Pour le Trésor de la langue française informatisé, la cuisson à l’étouffade est une manière de faire cuire certaines viandes très lentement et dans leur vapeur. Mais cette acception s’oppose à celle du Guide culinaire, pour lequel une estouffade est un jus brun. Alors ?
Puis, en 1720, François Massialot décrit des « étouffades » : il s’agit de cuire une viande ou un poisson dans son jus, après un suage. En revanche, ni étouffade (ou estoufade, ou étouffade, ou étouffée, ou étuvée) dans la Suite des dons de Comus, de François Marin, en 1758. Et la technique n’apparaît pas non plus sous ce nom chez Marie-Antonin Carême, qui parle plutôt de poêler, ou de « blond de veau ».

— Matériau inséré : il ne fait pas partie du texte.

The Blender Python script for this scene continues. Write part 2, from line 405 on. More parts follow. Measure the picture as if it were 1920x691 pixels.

Urbain Dubois, qui était un élève de Carême, évoque un « Sterlet à l’estoufade », dans La cuisine classique : « Habillez un sterlet vivant, posez-le sur la grille beurrée d’une poissonnière, mouillez-le au quart de sa hauteur avec du vin blanc et du koas (V. page 37), ce dernier pour un tiers seulement; ajoutez un bouquet de persil garni d’aromates, une gousse d’ail, un morceau de glace ; couvrez la poissonnière, faites vivement partir le liquide en ébullition, cuisez le poisson pendant 20 à 25 minutes; égouttez-le alors pour le glisser sur plat; passez le fonds de la cuisson, dégraissez-le, additionnez un verre de vin blanc, 2 cuillerées à bouche d’espagnole; réduisez vivement la sauce jusqu’à ce qu’elle soit succulente et liée à point, finissez-la en incorporant, hors du feu, un morceau de beurre fin et le jus d’un citron, versez-la sur le poisson en la passant. »

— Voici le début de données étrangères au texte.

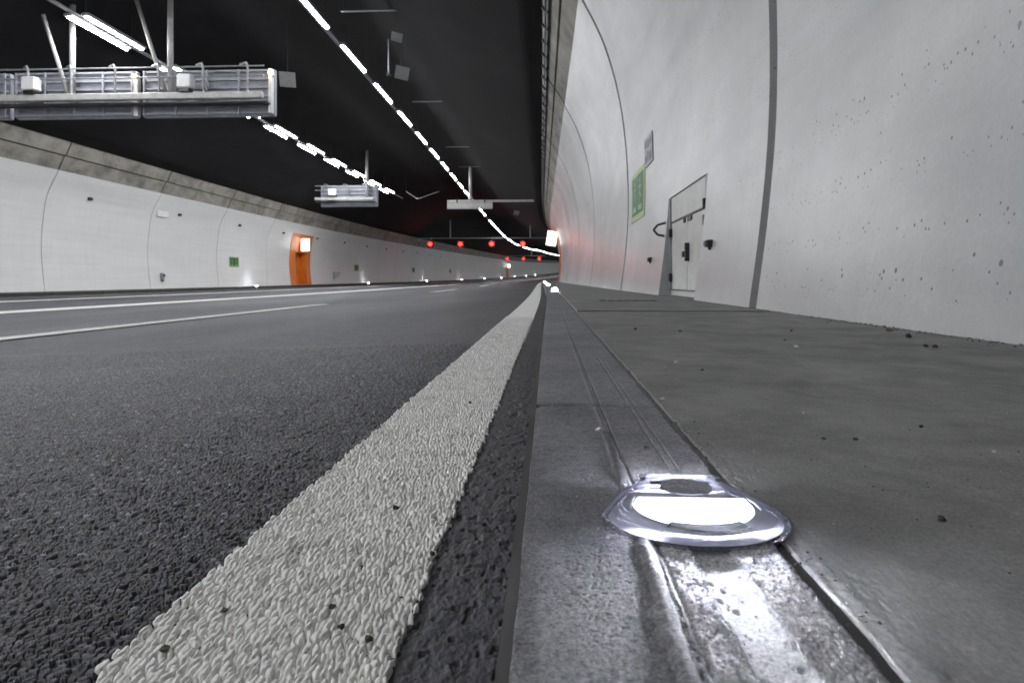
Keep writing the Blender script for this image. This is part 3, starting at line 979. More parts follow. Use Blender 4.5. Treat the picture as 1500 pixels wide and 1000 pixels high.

De même, Jules Gouffé parle d’estouffée, en 1867 : « Truffes à l’étouffée au vin de Champagne. Préparez les truffes comme il est dit à l’article précédent ; Mouillez-les avec vin de Champagne sec et blond de veau; ajoutez sel et muscade; égouttez-les et dressez-les dans une casserole à légumes ; Passez la cuisson au tamis, et faites-la réduire de moitié; Saucez les truffes avec la cuisson, et servez. »
Le problème, c’est que le Guide culinaire parle aussi bien d’estouffade que d’étouffée ou d’étuver. Pour l’estouffade décrite précédemment, je propose d’observer que ce livre que j’ai souvent pris en faute est le seul, de ceux que j’ai consultés,qui donne cette définition, qui semble donc trop idiosyncratique pour qu’elle soit retenue.
D’ailleurs, Paul Bocuse écrit justement, dans La cuisine du marché, p. 87 : « Jus, ou fond brun. Pour cette préparation, employer des os et de la viande de veau, jarret, quasi, cou, épaule ou tendrons, dits « bas morceaux ».
Préparer une estouffade
1 kilo de veau
250 grammes d’os
100 grammes de couennes fraiches
1 carotte moyenne
2 oignons moyens
Un bouquet composé de quelques branches de persil, une brindille de thym, un fragment de feuille de laurier
2 litres ½ d’eau
1 forte pincée de sel, soit 3 grammes environ.
Méthode :
Éparpiller dans un plat à rôtir beurré ou graissé la viande coupée en cubes et les os brisés menus.
Mettre à rissoler au four de bonne chaleur. Remuer assez souvent jusqu’à ce que l’ensemble ait une jolie couleur de rôti. Pendant ce temps, foncer une casserole de dimensions juste suffisantes, c’est-à-dire disposer dans le fond de cette casserole les légumes débités en rondelles de 4 millimètres d’épaisseur, les couennes, puis, par-dessus, la viande et les os rissolés. Laisser une dizaine de minutes sur le côté du fourneau à chaleur douce pour provoquer l’exsudation de l’humidité des légumes. Faire bouillir un verre d’eau dans le plat à rôtir utilisé pour dissoudre (déglacer) les sucs des substances qui s’y sont cristallisés.
Terminer la préparation par l’addition des 2 litres ½ d’eau et le sel ; faire prendre l’ébullition lentement, écumer, placer la casserole sur un coin du fourneau et cuire tout doucement pendant 5 heures au moins.
Et voilà : un blond de veau, comme disait carême, c’est un jus, ou fond brun. Une étouffade, c’est plutôt une préparation complète, ce que nous nommerions sans doute aujourd’hui le résultat d’un poêlage (dans un poêlon, donc, et pas dans une poêle). L’orthographe ? On trouve tout aussi bien étouffade, étoufade, estoufade, estouffade, estouffée, estoufée, étouffée, de sorte que nous sommes en revanche assez libre, de ce côté-là.